The practical difference between using an FTDI breakout board and an FTDI cable

arduinoftdi

I have some 3.3V Arduino Pro Mini boards and they require either an FTDI cable or breakout board to be programmed from a USB port.
So far I've been using a board, but it's annoying to have to either solder headers in place or hold the boards carefully every time I make a modification to the code. Also, switching between 3.3V boards and 5V requires resoldering traces on the FTDI board.

The process goes like this:
– ensure FTDI board is soldered for the correct voltage, resolder if necessary.
– connect FTDI board to arduino pro mini.
– plug mini usb cable into FTDI board.
– carefully hold arduino and FTDI board in place.
– click upload in the Arduino IDE.

Then everything works.

I am aware that FTDI cables don't always support 'auto-reset', but I've never had to manually reset my Arduino in order to load new code.
When does one have to press the reset button if using a cable?
before uploading?
afterwards?
What's the deal here?

Also, can I use a USB FTDI cable to load 3.3V and 5V boards?

Best Answer

I keep one FTDI cable around that I've terminated with breadboard pins for quickly connecting to, well, a breadboard! so I don't have a cable always hanging off my prototypes. I haven't bothered to implement auto-reset; I just use a reset button on the board. The timing that almost always works for me (in Eclipse) is to hold the reset button and release it just as I click Eclipse's download button. (Maybe someday I'll make a tiny PC boards to arrange all four pins into a pseudo BB-plug....)

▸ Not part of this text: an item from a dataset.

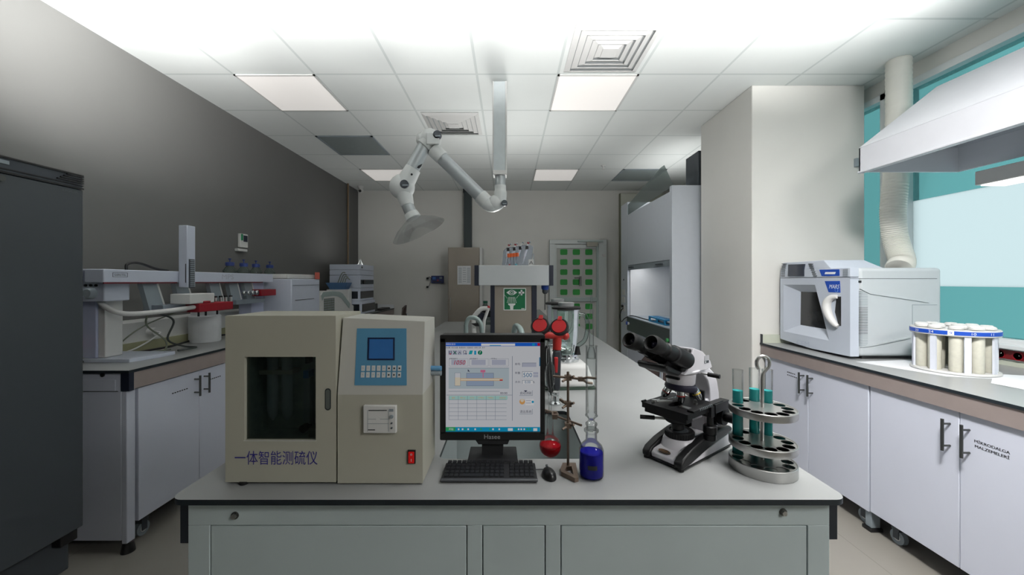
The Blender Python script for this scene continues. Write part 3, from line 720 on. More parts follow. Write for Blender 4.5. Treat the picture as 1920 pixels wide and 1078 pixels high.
# socket strip under the sill
t = thing('socket_strip', 'dark red power socket strip in white trunking under the window', 'socket strip', (XR - .02, 1.6, .965))
q = W(t); q.box(XR - .03, XR - .001, .35, 2.6, .932, .9995, OFFW); q.build('trunking', t, .004)
q = W(t); q.box(XR - .036, XR - .029, 1.5, 2.245, .940, .990, mat('dark_red_socket_plate', (120, 26, 28), .4)); q.build('socket_plate', t, .002)
for k in range(9):
    q = W(t); y = 2.20 - k * .078; c = (XR - .036, y, .964); q.lathe(c, [(.024, 0), (.024, .003), (.020, .003), (.019, -.004), (.001, -.004)], DRED, 20, (-1, 0, 0)); q.ell((XR - .037, y - .006, .968), .004, .004, .004, CHROME, 8, 6); q.build('socket', t)

# ------------------------------------------------------------------ left counter
LX, LZ, LY0, LY1 = -1.91, 0.93, 1.93, 6.40
t = thing('counter_worktop', 'white worktop with taupe apron along the left wall', 'worktop', (-2.2, 4.1, LZ))
q = W(t); q.box(XL + .001, LX, LY0, LY1, LZ - .013, LZ, TOPW); q.build('top', t)
q = W(t); q.box(LX, LX + .002, LY0, LY1, LZ - .014, LZ + .0004, EDGE); q.box(XL + .001, LX + .002, LY0 - .002, LY0, LZ - .014, LZ + .0004, EDGE); q.build('edge_strip', t)
q = W(t); q.box(LX - .03, LX - .004, LY0 + .03, LY1, LZ - .10, LZ - .0135, APRON); q.box(LX - .045, LX - .003, LY0 + .004, LY0 + .03, LZ - .105, LZ - .0135, NAVY); q.build('apron', t)
q = W(t); q.box(-2.385, -2.37, LY0, LY1, LZ + .0005, LZ + .06, mat('yellowish_upstand', (150, 150, 118), .5, var=.02)); q.box(XL + .001, LX, LY1 - .02, LY1, LZ + .0005, LZ + .06, WHITE); q.build('upstand', t)
q = W(t); q.box(LX - .06, LX - .01, LY1 - .06, LY1 - .01, 0, LZ - .0135, GREYP); q.build('leg', t)
t = thing('service_trunking', 'long white service trunking along the left wall above the counter', 'trunking', (-2.46, 4.1, LZ))
q = W(t); q.box(XL + .001, -2.386, LY0, LY1 - .03, LZ + .0005, LZ + .19, OFFW); q.build('body', t, .006)
base_cabinet('white two-door base cabinet at the near end of the left counter', 2.0, 2.79, -1.93, .825, .13, .58, 1, (.675, .80), [(0, ['#7'], 2.20, .735, .010), (1, ['#6'], 2.48, .745, .010)])
base_cabinet('white two-door base cabinet second along the left counter', 2.80, 3.66, -1.93, .825, .13, .58, 1, (.675, .80))
base_cabinet('white two-door base cabinet third along the left counter', 3.67, 4.53, -1.93, .825, .13, .58, 1, (.675, .80))
base_cabinet('white two-door base cabinet fourth along the left counter', 4.54, 5.40, -1.93, .825, .13, .58, 1, (.675, .80))
ym = LY0 + .012
t = thing('counter_end_panel', 'white panel unit closing the near end of the left counter', 'panel unit', (-2.2, ym, 0))
q = W(t); q.box(XL + .02, LX - .05, ym, ym + .045, .066, LZ - .0135, CABW); q.build('panel', t, .003)
Fe = PF(ym)
q = W(t); q.fbox(Fe, 130, 217, 712, 733, 0, .004, CABW); q.fbox(Fe, 130, 222, 733, 734, 0, .0045, SEAM); q.build('drawer_front', t, .001)
q = W(t); q.lathe(Fe.pt(193, 703, 0), [(.010, 0), (.010, .005), (.006, .006)], DSTEEL, 18, (0, -1, 0)); q.build('lock', t)
q = W(t); q.box(LX - .048, LX - .022, ym, ym + .045, .05, LZ - .105, CABW); q.build('side_post', t, .003)
q = W(t); q.cyl((LX - .035, ym + .02, 0), (LX - .035, ym + .02, .05), .03, BLACK, 16, .022); q.build('foot', t)

# ------------------------------------------------------------------ freezer on the left
FX, FY0, FY1 = -1.90, .95, 1.716
FRZ = mat('shaded_freezer_door', (66, 71, 76), .45, var=.02, scale=4)  # freezer white darkened so its colour carries the shade at the left edge
FRP = mat('slate_freezer_panel', (58, 64, 72), .4, var=.03)
t = thing('upright_freezer', 'tall upright freezer in shade-darkened colour at the left edge with louvred top strip', 'freezer', (-2.2, 1.33, 0))
q = W(t); q.box(XL + .02, FX - .06, FY0, FY1 - .004, .10, 1.845, FRZ); q.build('cabinet_body', t, .006)
q = W(t); q.box(FX - .055, FX, FY0, FY1, .288, 1.785, FRZ); dr = q.build('door', t, .006)
Fz = Fr((FX + .0004, 0, 0), (0, 1, 0), (0, 0, 1), (1, 0, 0))
q = W(t); q.text('UĞUR', Fz, 1.665, 1.772, .014, mat('muted_grey_lettering', (84, 90, 94), .5), .0003, sx=1.5); q.build('lettering', dr)  # lettering slightly lighter than the door
q = W(t); q.box(FX - .058, FX - .004, FY0, FY1, 1.787, 1.852, FRP); q.build('top_panel', t, .002)
q = W(t)
for z in (1.7905, 1.848): q.box(FX - .004, FX + .002, FY0, FY1, z - .004, z + .003, BLACK)
q.box(FX - .004, FX + .001, FY0, FY1, 1.802, 1.806, BLACK); q.build('panel_trim', t)
for k in range(4):
    z = 1.812 + k * .009; q = W(t); q.box(FX - .004, FX + .0025, FY1 - .10 + k * .012, FY1, z, z + .0045, BLACK); q.build('louvre', t)
q = W(t); q.fbox(Fz, 1.36, 1.46, 1.822, 1.836, -.004, .001, GREYP); q.build('control_display', t)
q = W(t); q.cyl((FX, 1.435, 1.765), (FX + .006, 1.435, 1.765), .012, DSTEEL, 16); q.build('door_lock', dr)
q = W(t); q.box(FX - .12, FX - .07, FY0, FY1 - .04, .03, .28, BLACK)
for k in range(5): q.box(FX - .07, FX - .066, 1.1, 1.52, .09 + k * .03, .102 + k * .03, DGREY)
q.build('kick_grille', t, .003)
q = W(t); q.box(FX - .12, FX - .02, FY1 - .07, FY1 - .005, .235, .286, BLACK); q.build('hinge', t, .004)
for y in (FY0 + .06, FY1 - .07):
    q = W(t); q.cyl((FX - .14, y, 0), (FX - .14, y, .1), .022, OFFW, 14); q.build('foot', t)
    q = W(t); q.cyl((XL + .10, y, 0), (XL + .10, y, .1), .022, OFFW, 14); q.build('foot', t)
# ------------------------------------------------------------------ instruments on the left counter
PBLU = mat('pale_blue_white_metal', (196, 202, 216), .42, var=.015)
t = thing('autosampler', 'long rail autosampler with tall white tower and red module on the left counter', 'autosampler', (-2.15, 2.4, LZ))
RX0, RX1 = -2.20, -2.10
q = W(t); q.box(RX0, RX1, 1.99, 3.42, 1.372, 1.442, PBLU); rail = q.build('rail', t, .004)
q = W(t); q.box(RX1 - .004, RX1 + .002, 1.99, 2.43, 1.366, 1.374, mat('maroon_trim', (92, 18, 30), .5)); q.box(RX1 - .004, RX1 + .002, 2.54, 3.28, 1.366, 1.374, mat('maroon_trim', (92, 18, 30))); q.build('red_trim', rail)
Fl = Fr((RX1 + .0006, 0, 0), (0, 1, 0), (0, 0, 1), (1, 0, 0))
q = W(t)
for bx in ((2.035, 2.115, 1.424, 1.4255), (2.035, 2.115, 1.402, 1.4035), (2.035, 2.0365, 1.402, 1.4255), (2.1135, 2.115, 1.402, 1.4255)): q.fbox(Fl, *bx, 0, .0006, INK)
q.text('GERSTEL', Fl, 2.075, 1.4137, .010, INK, .0005, sx=1.15); q.text('MPS', Fl, 2.87, 1.412, .036, mat('faint_grey_lettering', (172, 176, 188), .5), .0005, sx=1.4); q.build('lettering', rail)
tw0, tw1 = 2.435, 2.53
q = W(t); q.box(-2.095, -2.04, tw0, tw1 - .03, 1.34, 1.735, PBLU); q.build('tower', t, .004)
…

This cable came with NerdKit AVR kit that was 5v based. So are my BB designs, currently. The FTDI head is on the USB-A male end; I just measured the BB end at 5.09v with no load (except, obviously, the meter). I think you only need to provide the appropriate regulator - 3.3v or 5v - as long as the input to it is higher than that (within reason). I power BB's with a 9v battery when I'm not using the cable.